Plant's band is called the Sensational Shape Shifters, which shares members with his Strange Sensation crew from the past. So, shape-shifting, mighty rearranging, strange sensations and ceaseless roaring. The adventurous man, now 66, is still on the move.

At Massey, to the murky, watery strains of Zeppelin's No Quarter, Plant slowly walked on stage, curly-blonde head down, as if deep in thought – "They choose the path where no one goes."

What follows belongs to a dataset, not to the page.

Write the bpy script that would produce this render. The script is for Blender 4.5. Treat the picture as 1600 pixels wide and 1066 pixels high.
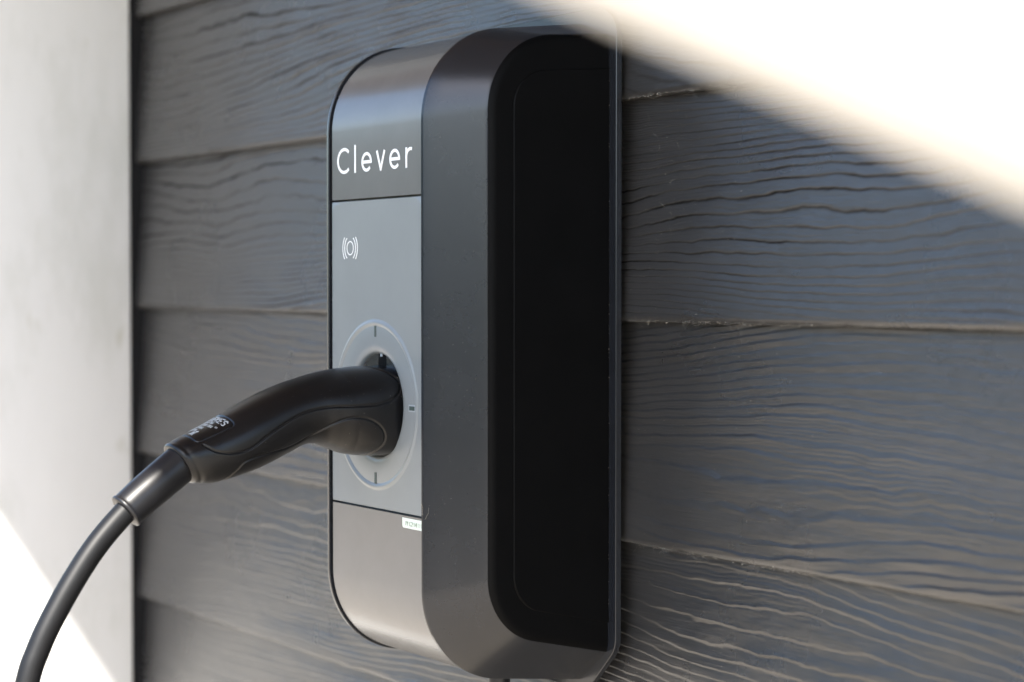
import bpy, bmesh, math, random
import numpy as np
from mathutils import Vector, Matrix

scene = bpy.context.scene
col = scene.collection
for o in list(bpy.data.objects):
    bpy.data.objects.remove(o)
random.seed(7)

# ------------------------------------------------------------------ camera
cam_data = bpy.data.cameras.new('camera')
cam = bpy.data.objects.new('camera', cam_data)
col.objects.link(cam)
cam.location = (0.0, -0.790, 0.0)
YAW, PITCH = math.radians(33.0), math.radians(1.62)
fwd = Vector((-math.cos(YAW) * math.cos(PITCH), math.sin(YAW) * math.cos(PITCH), -math.sin(PITCH)))
cam.rotation_euler = fwd.to_track_quat('-Z', 'Y').to_euler()
cam_data.lens = 70.0
cam_data.sensor_width = 36.0
cam_data.clip_start = 0.02
cam_data.clip_end = 500.0
cam_data.dof.use_dof = True
cam_data.dof.focus_distance = 1.335
cam_data.dof.aperture_fstop = 5.0
cam_data.dof.aperture_blades = 9
scene.camera = cam

# ------------------------------------------------------------------ sky, sun, exposure
SUN = Vector((0.50, -0.536, 0.75)).normalized()          # towards the sun
world = bpy.data.worlds.new('World')
scene.world = world
world.use_nodes = True
wn = world.node_tree
for n in list(wn.nodes):
    wn.nodes.remove(n)
wo = wn.nodes.new('ShaderNodeOutputWorld')
wb = wn.nodes.new('ShaderNodeBackground')
ws = wn.nodes.new('ShaderNodeTexSky')
ws.sky_type = 'NISHITA'
ws.sun_disc = False
ws.sun_elevation = math.asin(SUN.z)
ws.sun_rotation = math.atan2(SUN.x, SUN.y)
wb.inputs['Strength'].default_value = 0.11
ws.dust_density = 1.1
ws.ozone_density = 1.4
wn.links.new(ws.outputs[0], wb.inputs[0])
wn.links.new(wb.outputs[0], wo.inputs[0])
sd = bpy.data.lights.new('sun', 'SUN')
sd.energy = 3.6
sd.angle = math.radians(0.53)
sd.color = (1.0, 0.95, 0.87)
sun = bpy.data.objects.new('sun', sd)
col.objects.link(sun)
sun.rotation_euler = (-SUN).to_track_quat('-Z', 'Y').to_euler()
sun.location = SUN * 6
scene.view_settings.view_transform = 'Standard'
scene.view_settings.look = 'None'
scene.view_settings.gamma = 1.0
scene.view_settings.exposure = 2.24
scene.view_settings.use_curve_mapping = False

# ------------------------------------------------------------------ materials
def new_mat(name):
    m = bpy.data.materials.new(name)
    m.use_nodes = True
    nt = m.node_tree
    return m, nt, nt.nodes['Principled BSDF']

def N(nt, kind, **kw):
    n = nt.nodes.new(kind)
    for k, v in kw.items():
        setattr(n, k, v)
    return n

def coords(nt, scale=(1, 1, 1)):
    tc = N(nt, 'ShaderNodeTexCoord')
    mp = N(nt, 'ShaderNodeMapping')
    mp.inputs['Scale'].default_value = scale
    nt.links.new(tc.outputs['Object'], mp.inputs['Vector'])
    return mp.outputs['Vector']

def noise(nt, vec, scale, detail=4, rough=0.55):
    n = N(nt, 'ShaderNodeTexNoise')
    n.inputs['Scale'].default_value = scale
    n.inputs['Detail'].default_value = detail
    n.inputs['Roughness'].default_value = rough
    nt.links.new(vec, n.inputs['Vector'])
    return n.outputs['Fac']

def ramp(nt, fac, stops):
    r = N(nt, 'ShaderNodeValToRGB')
    el = r.color_ramp.elements
    el[0].position, el[0].color = stops[0][0], (*stops[0][1], 1)
    el[1].position, el[1].color = stops[-1][0], (*stops[-1][1], 1)
    for p, c in stops[1:-1]:
        e = el.new(p)
        e.color = (*c, 1)
    nt.links.new(fac, r.inputs['Fac'])
    return r.outputs['Color']

def bump(nt, bsdf, height, strength, dist):
    b = N(nt, 'ShaderNodeBump')
    b.inputs['Strength'].default_value = strength
    b.inputs['Distance'].default_value = dist
    nt.links.new(height, b.inputs['Height'])
    nt.links.new(b.outputs['Normal'], bsdf.inputs['Normal'])

def maprange(nt, fac, a, b):
    m = N(nt, 'ShaderNodeMapRange')
    m.inputs['To Min'].default_value = a
    m.inputs['To Max'].default_value = b
    nt.links.new(fac, m.inputs['Value'])
    return m.outputs['Result']

def plastic(name, c, rough, spec=0.5, grain=1600.0, depth=0.00003, vary=0.12, strength=0.35, metallic=0.0):
    m, nt, p = new_mat(name)
    v = coords(nt)
    f = noise(nt, v, 28.0, 6, 0.65)
    lo = tuple(x * (1 - vary) for x in c)
    hi = tuple(min(1, x * (1 + vary)) for x in c)
    nt.links.new(ramp(nt, f, [(0.3, lo), (0.7, hi)]), p.inputs['Base Color'])
    g = noise(nt, v, 45.0, 5, 0.7)
    nt.links.new(maprange(nt, g, rough - 0.015, rough + 0.015), p.inputs['Roughness'])
    p.inputs['Specular IOR Level'].default_value = spec
    p.inputs['Metallic'].default_value = metallic
    bump(nt, p, noise(nt, v, grain, 2, 0.5), strength, depth)
    return m

def plank_mat(name):
    m, nt, p = new_mat(name)
    v1 = coords(nt, (6, 60, 260))
    v2 = coords(nt, (1, 1, 1))
    fib = noise(nt, v1, 6.0, 5, 0.6)
    blot = noise(nt, v2, 7.0, 5, 0.6)
    mix = N(nt, 'ShaderNodeMath', operation='ADD')
    sc = N(nt, 'ShaderNodeMath', operation='MULTIPLY')
    sc.inputs[1].default_value = 0.55
    nt.links.new(fib, sc.inputs[0])
    nt.links.new(sc.outputs[0], mix.inputs[0])
    sc2 = N(nt, 'ShaderNodeMath', operation='MULTIPLY')
    sc2.inputs[1].default_value = 0.45
    nt.links.new(blot, sc2.inputs[0])
    nt.links.new(sc2.outputs[0], mix.inputs[1])
    c = ramp(nt, mix.outputs[0], [(0.30, (0.023, 0.0218, 0.0210)), (0.55, (0.035, 0.0335, 0.0322)), (0.8, (0.054, 0.051, 0.048))])
    at = N(nt, 'ShaderNodeAttribute', attribute_name='groove_shade')  # shade painted into the board grooves: darker base, less gloss
    dm = N(nt, 'ShaderNodeMixRGB')
    dm.inputs['Color2'].default_value = (0.007, 0.0065, 0.006, 1)
    nt.links.new(at.outputs['Fac'], dm.inputs['Fac'])
    nt.links.new(c, dm.inputs['Color1'])
    nt.links.new(dm.outputs['Color'], p.inputs['Base Color'])
    ra = N(nt, 'ShaderNodeMath', operation='MULTIPLY_ADD')
    ra.inputs[1].default_value = 0.4
    nt.links.new(at.outputs['Fac'], ra.inputs[0])
    nt.links.new(maprange(nt, blot, 0.23, 0.33), ra.inputs[2])
    nt.links.new(ra.outputs[0], p.inputs['Roughness'])
    sp = N(nt, 'ShaderNodeMath', operation='MULTIPLY_ADD')
    sp.inputs[1].default_value = -0.95
    sp.inputs[2].default_value = 1.0
    nt.links.new(at.outputs['Fac'], sp.inputs[0])
    nt.links.new(sp.outputs[0], p.inputs['Specular IOR Level'])
    pore = noise(nt, coords(nt, (25, 60, 420)), 6.0, 3, 0.6)
    hs_ = N(nt, 'ShaderNodeMath', operation='MULTIPLY_ADD')
    hs_.inputs[1].default_value = 0.6
    nt.links.new(pore, hs_.inputs[0])
    nt.links.new(fib, hs_.inputs[2])
    bump(nt, p, hs_.outputs[0], 0.45, 0.0005)
    return m

def white_wood_mat(name):
    m, nt, p = new_mat(name)
    v1 = coords(nt, (60, 60, 3))
    v2 = coords(nt, (8, 8, 3.0))
    fib = noise(nt, v1, 3.0, 5, 0.6)
    blot = noise(nt, v2, 1.6, 5, 0.65)
    cb = ramp(nt, blot, [(0.32, (0.64, 0.635, 0.60)), (0.5, (0.735, 0.725, 0.705)), (0.75, (0.76, 0.75, 0.73))])
    spot = noise(nt, coords(nt, (9, 16, 7)), 1.9, 2, 0.4)
    cs = ramp(nt, spot, [(0.70, (1, 1, 1)), (0.80, (0.78, 0.77, 0.70))])
    mx = N(nt, 'ShaderNodeMixRGB', blend_type='MULTIPLY')
    mx.inputs['Fac'].default_value = 1.0
    nt.links.new(cb, mx.inputs['Color1'])
    nt.links.new(cs, mx.inputs['Color2'])
    nt.links.new(mx.outputs['Color'], p.inputs['Base Color'])
    p.inputs['Roughness'].default_value = 0.55
    bump(nt, p, fib, 0.25, 0.0008)
    return m

def simple_mat(name, c, rough, spec=0.5, scale=20.0, vary=0.2, bstr=0.3, bdist=0.002):
    m, nt, p = new_mat(name)
    v = coords(nt)
    f = noise(nt, v, scale, 6, 0.65)
    lo = tuple(x * (1 - vary) for x in c)
    hi = tuple(min(1, x * (1 + vary)) for x in c)
    nt.links.new(ramp(nt, f, [(0.3, lo), (0.7, hi)]), p.inputs['Base Color'])
    p.inputs['Roughness'].default_value = rough
    p.inputs['Specular IOR Level'].default_value = spec
    bump(nt, p, f, bstr, bdist)
    return m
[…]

More Zeppelin happened, including versions of Babe, I'm Gonna Leave You, Going to California and Whole Lotta Love (with an interlude of Bo Diddley's Who Do You Love) which varied in their faithfulness to the originals. On the immaculate soft psychedelia of Thank You, Plant presented as a groovy shaman from a flowery era: "My world it smiles, your hand in mine, we walk the miles."

Banjos were involved, as were mandolins, tambourine-like African hand drums and Gambian musician Juldeh Camara's ritti, a bowed instrument that produced Celtic pipe-like sounds. A version of the Howlin' Wolf blues How Many More Years was wildly re-worked, and Bukka White's Fixin' to Die had a dirt-road giddy-up and rugged chug to it.

Before signing off with Little Maggie, from his new album, Plant quipped something about the concert inspiring the attendees to go online and buy the album. Sure, in a perfect world. What he apparently didn't know was that the album was part of the ticket price, just like the bundle deal of Petty's. So, if anyone in the sold-out crowd wanted the album, they already had it.

Plant had arrived in Canada on the same day as Spotify, the popular streaming service. Shapes are shifting in how we receive our music, just as they are with Plant's adventurous sounds. He'll carry on, Bono will carry on, the business will carry on – and so will we.